Cara FlettCongratulations to Cara Flett for Winning the August 2016 Barefoot Writing Challenge!

(Your $100 prize is on its way!)

The Challenge was to write an essay that answered this question:

Most writers have a word or phrase they particularly loathe or detest using. Profanity, derogatory, and religious terms aside, what word or phrase annoys you and why?

Cara gave a humorous account of how one phrase gets under her skin, particularly following the new type of world thinking she picked up after taking an AWAI writing course. Enjoy her entertaining submission:


Food Metaphors That Fail

I blame Jay White…

Ever since I took his course, Email Copy Made Easy, my whole world view has changed.

Now, everything I see… hear… read — or even remember — provides me with ideas for stories I could weave into email promotions.

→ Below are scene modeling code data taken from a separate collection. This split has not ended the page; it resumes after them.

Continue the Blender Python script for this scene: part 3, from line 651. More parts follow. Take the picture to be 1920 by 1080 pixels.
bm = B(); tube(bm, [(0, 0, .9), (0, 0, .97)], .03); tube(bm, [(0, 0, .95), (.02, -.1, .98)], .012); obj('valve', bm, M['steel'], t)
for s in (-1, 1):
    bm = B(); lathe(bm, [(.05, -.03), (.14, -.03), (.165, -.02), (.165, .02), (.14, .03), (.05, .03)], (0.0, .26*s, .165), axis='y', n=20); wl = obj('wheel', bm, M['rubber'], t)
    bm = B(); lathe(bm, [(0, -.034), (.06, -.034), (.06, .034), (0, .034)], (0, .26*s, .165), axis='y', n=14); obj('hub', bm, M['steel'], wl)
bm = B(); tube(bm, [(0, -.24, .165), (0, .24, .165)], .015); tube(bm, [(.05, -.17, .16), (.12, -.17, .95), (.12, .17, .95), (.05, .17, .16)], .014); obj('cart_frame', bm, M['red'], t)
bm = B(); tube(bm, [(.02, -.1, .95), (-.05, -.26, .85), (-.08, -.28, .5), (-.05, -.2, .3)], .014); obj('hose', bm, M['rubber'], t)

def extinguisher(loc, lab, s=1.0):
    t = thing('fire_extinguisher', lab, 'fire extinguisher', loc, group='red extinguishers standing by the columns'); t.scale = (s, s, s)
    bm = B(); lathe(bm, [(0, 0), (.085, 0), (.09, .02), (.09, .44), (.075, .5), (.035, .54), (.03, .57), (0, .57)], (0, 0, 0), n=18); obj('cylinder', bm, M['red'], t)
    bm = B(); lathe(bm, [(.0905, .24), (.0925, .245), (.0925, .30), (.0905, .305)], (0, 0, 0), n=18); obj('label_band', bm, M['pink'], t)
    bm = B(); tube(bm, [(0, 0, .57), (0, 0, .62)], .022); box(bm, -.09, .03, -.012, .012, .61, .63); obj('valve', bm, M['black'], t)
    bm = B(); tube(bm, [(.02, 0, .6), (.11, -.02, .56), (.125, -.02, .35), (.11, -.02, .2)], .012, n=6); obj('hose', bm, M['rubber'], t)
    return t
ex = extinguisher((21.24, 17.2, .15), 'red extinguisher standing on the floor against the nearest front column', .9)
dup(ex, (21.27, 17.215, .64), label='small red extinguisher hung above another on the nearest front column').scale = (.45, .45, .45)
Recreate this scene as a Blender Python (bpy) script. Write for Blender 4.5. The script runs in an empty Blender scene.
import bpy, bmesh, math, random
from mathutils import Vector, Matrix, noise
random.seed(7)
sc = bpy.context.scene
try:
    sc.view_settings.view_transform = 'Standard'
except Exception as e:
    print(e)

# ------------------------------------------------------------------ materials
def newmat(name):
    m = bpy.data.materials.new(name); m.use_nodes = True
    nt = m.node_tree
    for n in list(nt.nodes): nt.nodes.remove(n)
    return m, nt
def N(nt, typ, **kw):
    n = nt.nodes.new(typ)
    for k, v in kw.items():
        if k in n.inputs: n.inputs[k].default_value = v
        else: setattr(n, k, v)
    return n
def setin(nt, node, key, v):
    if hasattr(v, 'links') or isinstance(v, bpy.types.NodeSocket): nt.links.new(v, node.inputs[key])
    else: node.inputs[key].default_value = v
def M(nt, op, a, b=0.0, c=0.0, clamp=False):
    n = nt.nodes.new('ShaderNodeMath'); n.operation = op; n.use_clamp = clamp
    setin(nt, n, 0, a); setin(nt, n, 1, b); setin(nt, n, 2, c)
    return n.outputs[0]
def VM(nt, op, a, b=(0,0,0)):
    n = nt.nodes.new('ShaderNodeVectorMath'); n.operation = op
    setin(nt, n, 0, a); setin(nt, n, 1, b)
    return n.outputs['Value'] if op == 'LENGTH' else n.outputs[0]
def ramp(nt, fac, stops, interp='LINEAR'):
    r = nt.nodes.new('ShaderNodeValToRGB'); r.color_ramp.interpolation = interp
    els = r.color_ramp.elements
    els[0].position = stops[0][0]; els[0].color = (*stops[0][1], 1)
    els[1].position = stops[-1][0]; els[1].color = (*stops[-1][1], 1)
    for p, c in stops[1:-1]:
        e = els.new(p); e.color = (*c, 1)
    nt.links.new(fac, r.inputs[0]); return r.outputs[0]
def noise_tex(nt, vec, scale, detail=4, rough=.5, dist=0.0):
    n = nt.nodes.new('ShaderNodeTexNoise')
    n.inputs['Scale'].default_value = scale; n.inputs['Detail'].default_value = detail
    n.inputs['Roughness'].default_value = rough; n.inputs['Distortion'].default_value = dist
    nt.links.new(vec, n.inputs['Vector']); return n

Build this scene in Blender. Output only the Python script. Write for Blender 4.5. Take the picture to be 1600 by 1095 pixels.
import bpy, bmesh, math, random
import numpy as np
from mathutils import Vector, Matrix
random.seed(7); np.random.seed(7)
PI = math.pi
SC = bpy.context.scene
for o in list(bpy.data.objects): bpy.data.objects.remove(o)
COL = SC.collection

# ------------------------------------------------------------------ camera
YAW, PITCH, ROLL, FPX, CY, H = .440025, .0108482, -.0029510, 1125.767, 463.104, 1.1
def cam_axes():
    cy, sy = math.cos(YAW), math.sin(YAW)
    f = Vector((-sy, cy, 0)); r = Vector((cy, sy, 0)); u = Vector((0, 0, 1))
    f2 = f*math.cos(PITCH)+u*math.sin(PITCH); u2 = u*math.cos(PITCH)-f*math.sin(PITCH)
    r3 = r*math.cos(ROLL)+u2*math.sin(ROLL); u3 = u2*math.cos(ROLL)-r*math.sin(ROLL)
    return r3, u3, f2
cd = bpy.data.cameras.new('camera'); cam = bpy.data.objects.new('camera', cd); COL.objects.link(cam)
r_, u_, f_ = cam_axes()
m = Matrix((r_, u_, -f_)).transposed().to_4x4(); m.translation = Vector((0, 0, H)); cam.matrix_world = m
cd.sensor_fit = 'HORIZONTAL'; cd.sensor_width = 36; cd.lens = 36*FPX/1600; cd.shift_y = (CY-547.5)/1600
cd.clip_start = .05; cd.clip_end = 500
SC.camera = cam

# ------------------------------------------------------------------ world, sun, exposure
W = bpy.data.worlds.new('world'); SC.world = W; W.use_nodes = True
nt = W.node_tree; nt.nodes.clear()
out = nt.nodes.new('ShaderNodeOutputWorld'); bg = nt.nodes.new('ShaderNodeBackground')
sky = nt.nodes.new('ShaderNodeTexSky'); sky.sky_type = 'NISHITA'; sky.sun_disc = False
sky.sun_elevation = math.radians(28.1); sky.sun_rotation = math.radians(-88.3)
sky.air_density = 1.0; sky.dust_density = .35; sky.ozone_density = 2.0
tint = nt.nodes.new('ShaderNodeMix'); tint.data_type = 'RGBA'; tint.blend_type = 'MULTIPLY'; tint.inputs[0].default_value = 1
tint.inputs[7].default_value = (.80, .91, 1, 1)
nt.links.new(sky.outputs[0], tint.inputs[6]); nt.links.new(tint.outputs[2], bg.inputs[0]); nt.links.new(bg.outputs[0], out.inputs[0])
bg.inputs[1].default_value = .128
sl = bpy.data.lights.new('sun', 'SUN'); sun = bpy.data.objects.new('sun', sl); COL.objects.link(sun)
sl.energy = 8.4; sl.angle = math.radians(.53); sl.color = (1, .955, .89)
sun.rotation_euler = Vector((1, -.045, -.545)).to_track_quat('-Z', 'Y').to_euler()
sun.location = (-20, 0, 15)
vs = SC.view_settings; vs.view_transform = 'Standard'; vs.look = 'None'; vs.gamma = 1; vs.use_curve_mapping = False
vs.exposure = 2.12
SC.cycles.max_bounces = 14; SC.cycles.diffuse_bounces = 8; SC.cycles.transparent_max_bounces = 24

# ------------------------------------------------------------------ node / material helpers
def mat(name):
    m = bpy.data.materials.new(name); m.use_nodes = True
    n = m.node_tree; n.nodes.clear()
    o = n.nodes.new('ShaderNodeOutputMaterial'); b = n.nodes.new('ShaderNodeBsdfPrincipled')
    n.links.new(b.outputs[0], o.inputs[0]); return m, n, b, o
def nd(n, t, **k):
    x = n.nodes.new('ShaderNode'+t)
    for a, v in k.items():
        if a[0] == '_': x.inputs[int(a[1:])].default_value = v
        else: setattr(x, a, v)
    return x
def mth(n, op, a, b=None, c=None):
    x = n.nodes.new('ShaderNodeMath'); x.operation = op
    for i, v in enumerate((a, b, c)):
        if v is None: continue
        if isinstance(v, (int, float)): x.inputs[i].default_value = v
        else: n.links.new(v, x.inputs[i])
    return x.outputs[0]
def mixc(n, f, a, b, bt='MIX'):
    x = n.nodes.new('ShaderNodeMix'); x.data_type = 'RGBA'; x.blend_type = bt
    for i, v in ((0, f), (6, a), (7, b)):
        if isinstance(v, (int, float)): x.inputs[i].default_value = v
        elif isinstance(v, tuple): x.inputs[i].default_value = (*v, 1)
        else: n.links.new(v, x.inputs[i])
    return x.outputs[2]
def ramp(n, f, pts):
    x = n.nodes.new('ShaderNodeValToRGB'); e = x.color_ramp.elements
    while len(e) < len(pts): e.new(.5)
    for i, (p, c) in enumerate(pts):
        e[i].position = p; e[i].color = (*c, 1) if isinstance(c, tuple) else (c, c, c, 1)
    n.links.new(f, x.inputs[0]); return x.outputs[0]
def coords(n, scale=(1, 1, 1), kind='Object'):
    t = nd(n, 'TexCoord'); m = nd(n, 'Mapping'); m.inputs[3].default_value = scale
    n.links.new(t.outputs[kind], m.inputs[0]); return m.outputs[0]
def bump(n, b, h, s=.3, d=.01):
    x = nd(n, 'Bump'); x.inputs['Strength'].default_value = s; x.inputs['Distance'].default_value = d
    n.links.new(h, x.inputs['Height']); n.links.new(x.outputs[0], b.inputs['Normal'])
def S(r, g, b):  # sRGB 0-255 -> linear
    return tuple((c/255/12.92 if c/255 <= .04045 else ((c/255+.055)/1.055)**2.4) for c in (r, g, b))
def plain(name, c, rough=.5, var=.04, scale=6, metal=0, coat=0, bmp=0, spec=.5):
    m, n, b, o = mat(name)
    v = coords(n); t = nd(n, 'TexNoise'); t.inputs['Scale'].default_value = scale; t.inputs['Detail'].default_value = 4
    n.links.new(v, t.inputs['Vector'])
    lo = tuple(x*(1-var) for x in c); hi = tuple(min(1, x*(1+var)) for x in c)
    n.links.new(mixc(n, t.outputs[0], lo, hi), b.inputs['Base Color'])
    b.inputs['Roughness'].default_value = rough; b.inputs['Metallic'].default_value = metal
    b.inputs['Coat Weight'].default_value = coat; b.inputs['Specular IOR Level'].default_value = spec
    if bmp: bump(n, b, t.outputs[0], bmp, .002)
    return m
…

A story in the news about Elon Musk’s amazing new widgets could help me prove how the small things in life make the big things work much better …

A popular craze, like photobombing, could help me show how companies can pursue unexpected ways to stay top-of-mind …

And a memory of my grandmother’s delicious peach pies could help me tap into nostalgia to make new consumer items seem like old, favorite things …

In short, thanks to what I’ve learned from Jay, I view everything as “kind of like” something else.

Which is good when it helps me “transubstantiate” something into a compelling story that people easily relate to.

But it’s bad when it comes to certain business metaphors…

Bad. With. A. Capital. B.

Why?

Because, now that I view everything in terms of what it reminds me of, the phrase, secret sauce, has become “kind of like”… mystery meat.

The very mention of secret sauce, hurls me back in time to the summer camp I attended when I was thirteen years old.

The summer I became, for a short while, a vegetarian.

The summer when, every single day, this mystery meat was on the menu for breakfast, lunch, and dinner.

The summer I encountered the mystery of a meat so vile, so rubbery, so GRAY, nobody tried to solve it.

Crowds of hungry children sat on the floor to avoid it. Flies flew into flypaper to escape it.

Camp counselors grunted in unison as two of them hefted platters of it onto the center of each table — every meal.

Where not a child sat.

Or a fly buzzed.

And only one piece of mystery meat ever was taken every meal — on a dare.

A dare that always was lost because, even armed with a camp hatchet, a red-faced tween couldn’t hack off a piece to chew down…

So, thank you Jay White.

My new habit of “kind of liking” the world means I forever will replace secret sauce with competitive edge, underlying magic, or unique strategy. 

As for the business phrases, brain dump or big hairy audacious goal — let’s just not go there.